Direktur PT SHC, Steven Sunugroho (SE), kini ditetapkan sebagai tersangka oleh Bareskrim Polri terkait kejahatan penyalahgunaan importasi dan perdagangan bahan berbahaya jenis sianida.
Dari informasi yang diperoleh, Steven Sunugroho melakukan impor sianida dari China dan Korea menggunakan dokumen perizinan perusahaan pertambangan emas yang tidak beroperasi, yaitu PT Satria Pratama Mandiri (PT SPM).

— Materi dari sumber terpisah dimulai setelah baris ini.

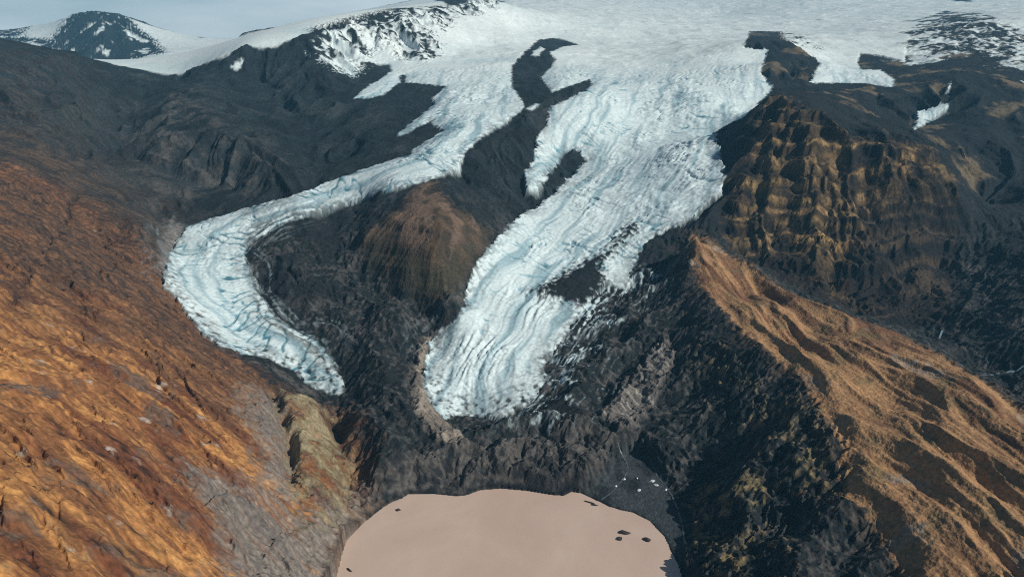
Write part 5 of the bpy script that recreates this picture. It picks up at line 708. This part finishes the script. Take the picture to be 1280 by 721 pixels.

Dalam periode satu tahun antara 2024 hingga 2025, SE berhasil mengimpor sebanyak 494,4 ton sianida yang dikemas dalam 9.888 drum.
Bareskrim Polri menyita 6.101 drum yang berisi sianida, dengan rincian sebagai berikut: 1.092 drum berwarna putih dari Hebei Chengxin Co Ltd China, 710 drum berwarna hitam dari Hebei Chengxin Co Ltd China, serta sejumlah drum lainnya dari berbagai sumber.
Di Pasuruan, pihak kepolisian menemukan 3.520 drum Sodium Cyanide merek Guangan Chemgxin Chemical.
Menurut Dirtipidter Bareskrim Polri, Brigjen Pol Nunung Syaifuddin, “Di pasaran satu drum harganya kurang lebih Rp 6 juta. Tapi yang PPI ini lebih mahal, ada Rp 10 juta di lapangan.”
Untuk menghindari deteksi petugas, tersangka melepas label merek drum saat proses pengiriman, sehingga jejak distribusi sianida yang dilarang untuk diperdagangkan hilang.
Dalam satu kali pengiriman, tersangka mampu mengirim antara 100 hingga 200 drum berisi sianida. Dengan harga satu drum sekitar Rp 6 juta, total pengiriman yang dilakukan sebanyak tujuh kali menghasilkan keuntungan yang sangat besar.
“Ada 9.888 drum dengan asumsi harga di lapangan kita minimalkan Rp 6 juta saja. Hingga jumlah keuntungan yang diperoleh lebih dari Rp 59.328.000.000,” ujar Nunung.
Bareskrim Polri bersama Polda Jawa Timur berhasil mengungkap kasus ini, yang melibatkan perdagangan bahan kimia berbahaya yang disimpan di Surabaya dan Pasuruan.
Tersangka SE kini menghadapi ancaman pidana berdasarkan Pasal 24 ayat (1) Jo Pasal 106 Undang-Undang Nomor 7 Tahun 2014 tentang Perdagangan, yang dapat menghukum dengan penjara paling lama 4 tahun atau denda paling banyak Rp10 miliar.
Selain itu, ia juga disangkakan Pasal 8 ayat (1) huruf a, e, dan f Jo Pasal 62 ayat (1) Undang-Undang Nomor 8 Tahun 1999 tentang Perlindungan Konsumen, dengan ancaman pidana penjara paling lama 5 tahun atau denda paling banyak Rp 2 miliar.